■ WHAT NEEDS TO BE DONE
Return the whole listing, line for line, without the pictures in it.

■ DATA
######

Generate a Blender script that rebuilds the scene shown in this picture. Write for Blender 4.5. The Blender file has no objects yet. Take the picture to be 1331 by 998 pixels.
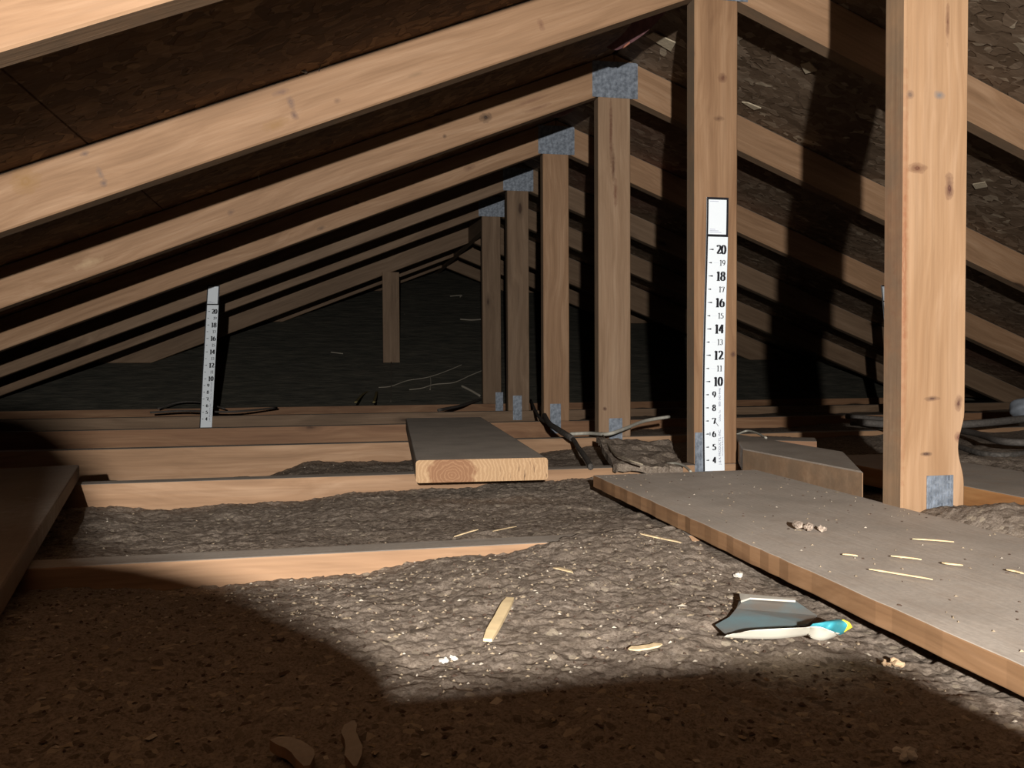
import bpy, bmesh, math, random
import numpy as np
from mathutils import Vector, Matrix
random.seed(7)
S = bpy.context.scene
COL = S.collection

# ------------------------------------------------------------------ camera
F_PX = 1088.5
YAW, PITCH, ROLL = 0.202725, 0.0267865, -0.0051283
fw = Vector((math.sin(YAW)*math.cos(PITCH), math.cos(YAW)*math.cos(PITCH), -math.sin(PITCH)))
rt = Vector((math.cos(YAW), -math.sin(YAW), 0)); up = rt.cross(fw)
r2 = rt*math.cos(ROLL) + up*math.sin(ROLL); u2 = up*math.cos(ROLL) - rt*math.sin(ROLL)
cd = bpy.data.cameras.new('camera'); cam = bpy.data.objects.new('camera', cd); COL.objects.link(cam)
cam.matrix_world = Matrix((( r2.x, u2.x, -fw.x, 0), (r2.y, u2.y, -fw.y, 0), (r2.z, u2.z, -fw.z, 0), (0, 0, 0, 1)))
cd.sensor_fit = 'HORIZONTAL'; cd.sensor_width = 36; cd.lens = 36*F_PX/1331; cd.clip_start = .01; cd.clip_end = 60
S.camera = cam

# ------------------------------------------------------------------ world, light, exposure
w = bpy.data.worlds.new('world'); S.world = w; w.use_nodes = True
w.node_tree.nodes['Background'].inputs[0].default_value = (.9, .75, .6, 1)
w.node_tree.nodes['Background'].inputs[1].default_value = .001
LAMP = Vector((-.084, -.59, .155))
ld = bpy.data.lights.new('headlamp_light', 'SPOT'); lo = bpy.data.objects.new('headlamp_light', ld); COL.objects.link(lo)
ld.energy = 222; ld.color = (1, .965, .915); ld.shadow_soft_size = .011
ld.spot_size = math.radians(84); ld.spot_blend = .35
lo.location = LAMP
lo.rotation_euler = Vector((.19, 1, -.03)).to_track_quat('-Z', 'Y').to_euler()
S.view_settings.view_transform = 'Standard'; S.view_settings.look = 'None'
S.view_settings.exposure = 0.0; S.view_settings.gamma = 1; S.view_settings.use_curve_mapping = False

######

■ COMPLETED TASK
Generate a Blender script that rebuilds the scene shown in this picture. Write for Blender 4.5. The Blender file has no objects yet. Take the picture to be 1331 by 998 pixels.
import bpy, bmesh, math, random
import numpy as np
from mathutils import Vector, Matrix
random.seed(7)
S = bpy.context.scene
COL = S.collection

# ------------------------------------------------------------------ camera
F_PX = 1088.5
YAW, PITCH, ROLL = 0.202725, 0.0267865, -0.0051283
fw = Vector((math.sin(YAW)*math.cos(PITCH), math.cos(YAW)*math.cos(PITCH), -math.sin(PITCH)))
rt = Vector((math.cos(YAW), -math.sin(YAW), 0)); up = rt.cross(fw)
r2 = rt*math.cos(ROLL) + up*math.sin(ROLL); u2 = up*math.cos(ROLL) - rt*math.sin(ROLL)
cd = bpy.data.cameras.new('camera'); cam = bpy.data.objects.new('camera', cd); COL.objects.link(cam)
cam.matrix_world = Matrix((( r2.x, u2.x, -fw.x, 0), (r2.y, u2.y, -fw.y, 0), (r2.z, u2.z, -fw.z, 0), (0, 0, 0, 1)))
cd.sensor_fit = 'HORIZONTAL'; cd.sensor_width = 36; cd.lens = 36*F_PX/1331; cd.clip_start = .01; cd.clip_end = 60
S.camera = cam

# ------------------------------------------------------------------ world, light, exposure
w = bpy.data.worlds.new('world'); S.world = w; w.use_nodes = True
w.node_tree.nodes['Background'].inputs[0].default_value = (.9, .75, .6, 1)
w.node_tree.nodes['Background'].inputs[1].default_value = .001
LAMP = Vector((-.084, -.59, .155))
ld = bpy.data.lights.new('headlamp_light', 'SPOT'); lo = bpy.data.objects.new('headlamp_light', ld); COL.objects.link(lo)
ld.energy = 222; ld.color = (1, .965, .915); ld.shadow_soft_size = .011
ld.spot_size = math.radians(84); ld.spot_blend = .35
lo.location = LAMP
lo.rotation_euler = Vector((.19, 1, -.03)).to_track_quat('-Z', 'Y').to_euler()
S.view_settings.view_transform = 'Standard'; S.view_settings.look = 'None'
S.view_settings.exposure = 0.0; S.view_settings.gamma = 1; S.view_settings.use_curve_mapping = False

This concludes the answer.